◆ Written instruction ◆
Filter out everything except lines holding "picture".

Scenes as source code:

------------------------------------------------------------------------

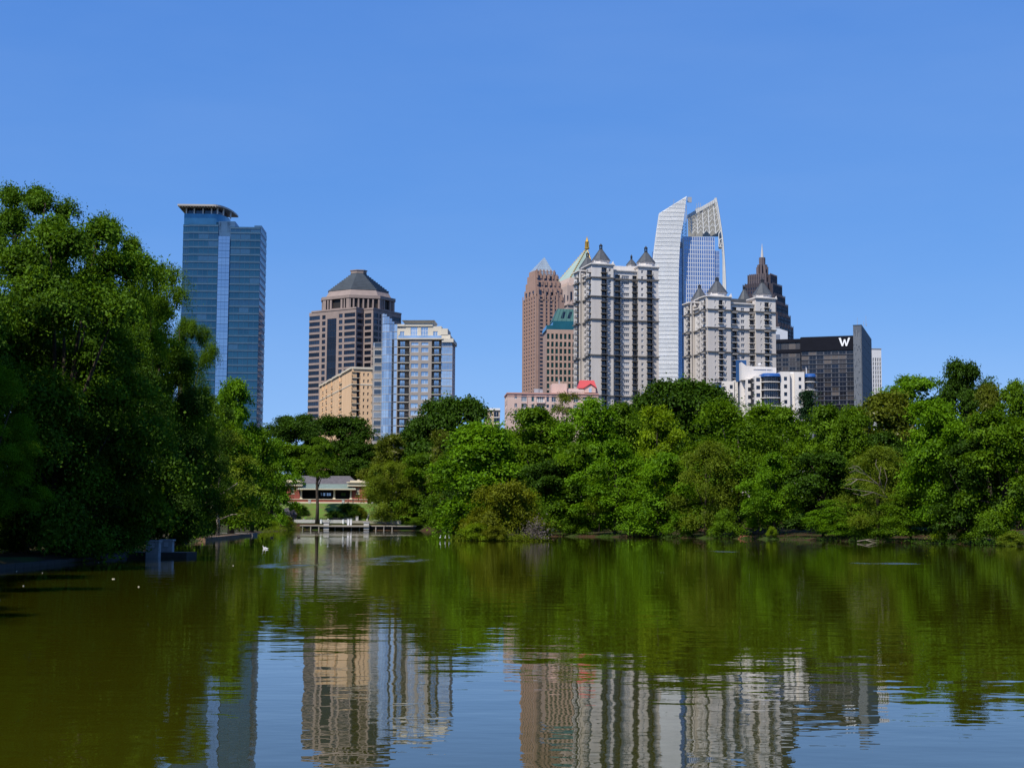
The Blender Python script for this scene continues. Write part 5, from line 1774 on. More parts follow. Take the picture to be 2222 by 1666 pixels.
def crown_points(seed, Rr=5.0, H=11.0, nl=26, lr=(.26, .40), nsub=42, nleaf=16, csig=(.55, .30), leaf=.26, profile='dome', droop=0.0, rough=.25, inner=.18, up=.55, gap=0.0, tintw=.28):
    rng = np.random.default_rng(seed)
    # lobes of the crown, one per big limb
    t = (np.arange(nl) + .5) / nl
    t = np.clip(t + rng.normal(0, .06, nl), .02, .99)
    az = np.arange(nl) * 2.39996 + rng.normal(0, .35, nl)
    if profile == 'dome':     rad = np.sqrt(np.clip(1 - ((t - .30) / .74) ** 2, 0.02, 1))
    elif profile == 'egg':    rad = np.sqrt(np.clip(1 - ((t - .42) / .62) ** 2, 0.02, 1)) * .98
    elif profile == 'skirt':  rad = np.where(t < .3, .92, np.sqrt(np.clip(1 - ((t - .25) / .78) ** 2, 0.02, 1)))
    elif profile == 'cone':   rad = np.clip(1.02 - t, .04, 1)
    elif profile == 'mound':  rad = np.sqrt(np.clip(1 - (t * .92) ** 2, 0.03, 1))
    else:                     rad = np.ones(nl)
    lrad = Rr * rng.uniform(lr[0], lr[1], nl) * np.where(t > .85, .8, 1.0)
    dist = np.clip(rad * Rr * (1 + rng.uniform(-rough, rough, nl)) - lrad * .85, 0, None) * np.where(np.arange(nl) % 4 == 3, .45, 1.0)
    L = np.column_stack([np.cos(az) * dist, np.sin(az) * dist, np.clip(t * H, lrad * .5, H - lrad * .75)])
    # sprays on each lobe, more on its outer and upper side
    ns = nl * nsub
    D = rng.normal(size=(ns, 3))
    li = np.repeat(np.arange(nl), nsub)
    outw = L[li] - np.array([0, 0, H * .35]); outw /= (np.linalg.norm(outw, axis=1, keepdims=True) + 1e-6)
    D = D / np.linalg.norm(D, axis=1, keepdims=True) + outw * .55 + np.array([0, 0, .38])
    D /= np.linalg.norm(D, axis=1, keepdims=True)
    rr = lrad[li] * (rng.uniform(.40, 1.0, ns) ** .7) * (1 + rng.normal(0, .16, ns))
    sq = np.column_stack([rng.uniform(.85, 1.45, nl), rng.uniform(.85, 1.45, nl), rng.uniform(.55, .9, nl)])[li]     # boughs lie flat and uneven
    Cc = L[li] + D * rr[:, None] * sq
    Cc[:, 2] -= droop * rng.uniform(0, 1, ns) ** 2 * lrad[li]
    keep = rng.uniform(size=ns) > gap
    Cc, D, li = Cc[keep], D[keep], li[keep]
    ns = len(Cc)
    ctint = np.clip(rng.normal(.5, .24, ns) + rng.normal(0, .14, nl)[li], 0, 1)
    # leaves in each spray
    n = ns * nleaf
    ci = np.repeat(np.arange(ns), nleaf)
    off = rng.normal(size=(n, 3)) * np.array([csig[0] * 1.15, csig[0] * 1.15, csig[1]]) * rng.uniform(.6, 1.35, ns)[ci][:, None]
    # tilt the spray outwards and down
    off[:, 2] -= (off[:, 0] * D[ci, 0] + off[:, 1] * D[ci, 1]) * (.35 + droop)
    P = Cc[ci] + off
    Nsp = D * .5 + np.array([0, 0, up]) + rng.normal(size=(ns, 3)) * .42
    Nn = Nsp[ci] + rng.normal(size=(n, 3)) * .36
    S = leaf * rng.uniform(.7, 1.35, n)
    tint = np.clip(ctint[ci] * (1 - tintw) + tintw * rng.uniform(0, 1, n), 0, 1)
    # sparser leaves within
    m = int(n * inner)
    k = rng.integers(0, nl, m)
    dd = rng.normal(size=(m, 3)); dd /= np.linalg.norm(dd, axis=1, keepdims=True)
    Pi = L[k] * np.array([.9, .9, 1]) + dd * (lrad[k] * rng.uniform(0, .8, m))[:, None]
    P = np.vstack([P, Pi]); Nn = np.vstack([Nn, rng.normal(size=(m, 3)) + np.array([0, 0, .5])])
    S = np.concatenate([S, leaf * rng.uniform(1.4, 2.4, m)]); tint = np.concatenate([tint, rng.uniform(0, .6, m)])
    ok = P[:, 2] > -.3 + rng.uniform(0, 1, len(P)) * .07 * H
    P, Nn, S, tint = P[ok], Nn[ok], S[ok], tint[ok]
    return P, Nn, S, tint, L, rng

VAR = {}
def variant(key, trunk_h=0.35, trunk_r=.28, pale=False, limbs=7, **kw):
    P, Nn, S, tint, L, rng = crown_points(**kw)
    me = leaf_mesh('crown', P, Nn, S, tint, rng)
    me.materials.append(LM['mid'])
    Rr = float(np.percentile(np.hypot(P[:, 0], P[:, 1]), 97.5)); H = float(np.percentile(P[:, 2], 99.6))
    VAR[key] = dict(mesh=me, R=Rr, H=H, L=L, tr=trunk_r, limbs=limbs, seed=kw['seed'], pale=pale)
variant('oak', seed=11, Rr=6, H=10, nl=40, lr=(.18, .32), nsub=58, nleaf=15, csig=(.42, .24), leaf=.26, profile='dome', rough=.18)
variant('oak_b', seed=12, Rr=6, H=10, nl=34, lr=(.20, .34), nsub=52, nleaf=15, csig=(.45, .24), leaf=.27, profile='dome', rough=.25)
variant('maple', seed=21, Rr=5, H=12, nl=34, lr=(.15, .42), nsub=34, nleaf=16, csig=(.40, .20), leaf=.27, profile='skirt', rough=.30, droop=.15)
variant('maple_b', seed=22, Rr=5, H=12, nl=32, lr=(.16, .46), nsub=34, nleaf=17, csig=(.46, .20), leaf=.29, profile='egg', rough=.34, droop=.1)
variant('maple_c', seed=23, Rr=5, H=12, nl=38, lr=(.14, .40), nsub=30, nleaf=16, csig=(.38, .18), leaf=.25, profile='skirt', rough=.36, droop=.25)
variant('fine', seed=31, Rr=6, H=12, nl=34, lr=(.22, .36), nsub=52, nleaf=14, csig=(.50, .16), leaf=.19, profile='skirt', rough=.25, droop=.35, up=.8)
variant('fine_b', seed=32, Rr=6, H=12, nl=30, lr=(.24, .38), nsub=52, nleaf=14, csig=(.55, .18), leaf=.19, profile='egg', rough=.3, droop=.3, up=.8)
variant('airy', seed=41, Rr=5, H=11, nl=20, lr=(.22, .36), nsub=30, nleaf=14, csig=(.5, .2), leaf=.22, profile='egg', rough=.4, inner=.05, gap=.1, pale=True)
variant('bush', seed=51, Rr=4, H=4.6, nl=26, lr=(.22, .36), nsub=40, nleaf=14, csig=(.34, .2), leaf=.17, profile='mound', rough=.2, limbs=4, trunk_r=.1)
variant('shrub', seed=52, Rr=3, H=3.2, nl=14, lr=(.26, .42), nsub=34, nleaf=14, csig=(.3, .18), leaf=.18, profile='mound', rough=.35, limbs=3, trunk_r=.08)
variant('cedar', seed=61, Rr=3.2, H=11, nl=36, lr=(.16, .26), nsub=36, nleaf=14, csig=(.42, .10), leaf=.17, profile='cone', rough=.2, droop=.1, limbs=3)
variant('near', seed=71, Rr=6, H=14, nl=54, lr=(.11, .30), nsub=70, nleaf=18, csig=(.34, .15), leaf=.135, profile='skirt', rough=.22, droop=.2, inner=.25)
variant('near_b', seed=72, Rr=6, H=14, nl=50, lr=(.11, .31), nsub=70, nleaf=18, csig=(.36, .17), leaf=.14, profile='egg', rough=.30, droop=.15, inner=.25)
variant('near_fine', seed=73, Rr=6, H=14, nl=50, lr=(.10, .28), nsub=76, nleaf=18, csig=(.40, .10), leaf=.105, profile='egg', rough=.30, droop=.25, up=.9, inner=.25)
variant('near_open', seed=74, Rr=5, H=9, nl=24, lr=(.18, .30), nsub=50, nleaf=20, csig=(.36, .15), leaf=.13, profile='egg', rough=.45, inner=.06, gap=.05)

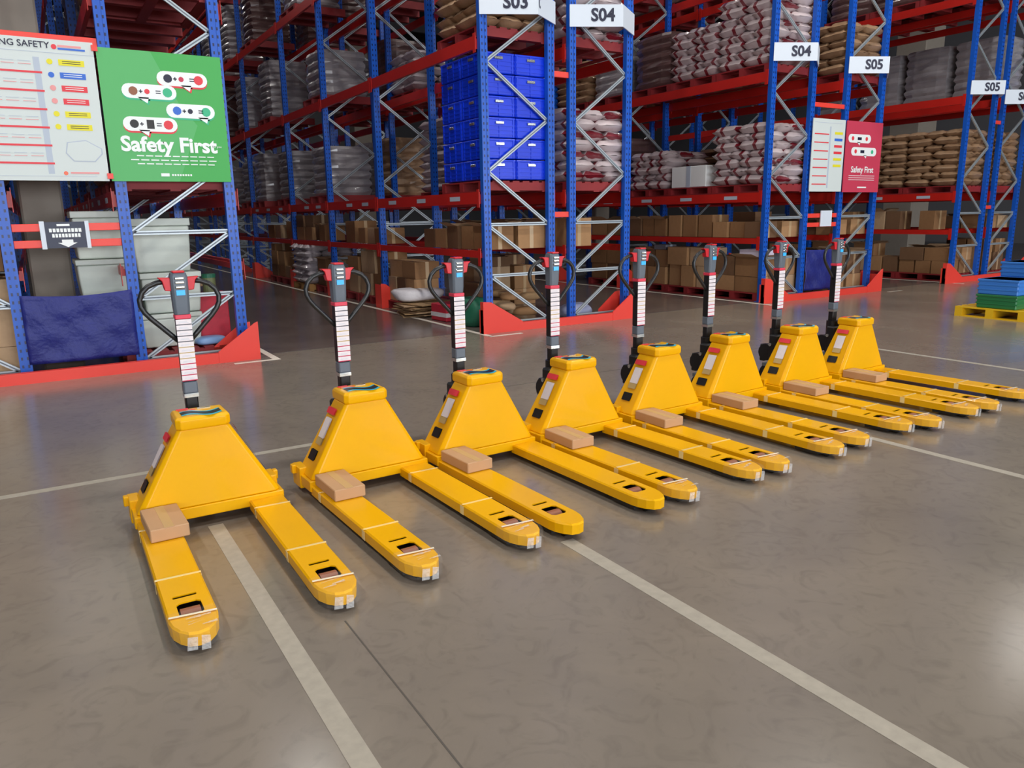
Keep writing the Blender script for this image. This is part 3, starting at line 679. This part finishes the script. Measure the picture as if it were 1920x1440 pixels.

------------------------------------------------------------------------

◆ Result ◆
The Blender Python script for this scene continues. Write part 5, from line 1774 on. More parts follow. Take the picture to be 2222 by 1666 pixels.
Keep writing the Blender script for this image. This is part 3, starting at line 679. This part finishes the script. Measure the picture as if it were 1920x1440 pixels.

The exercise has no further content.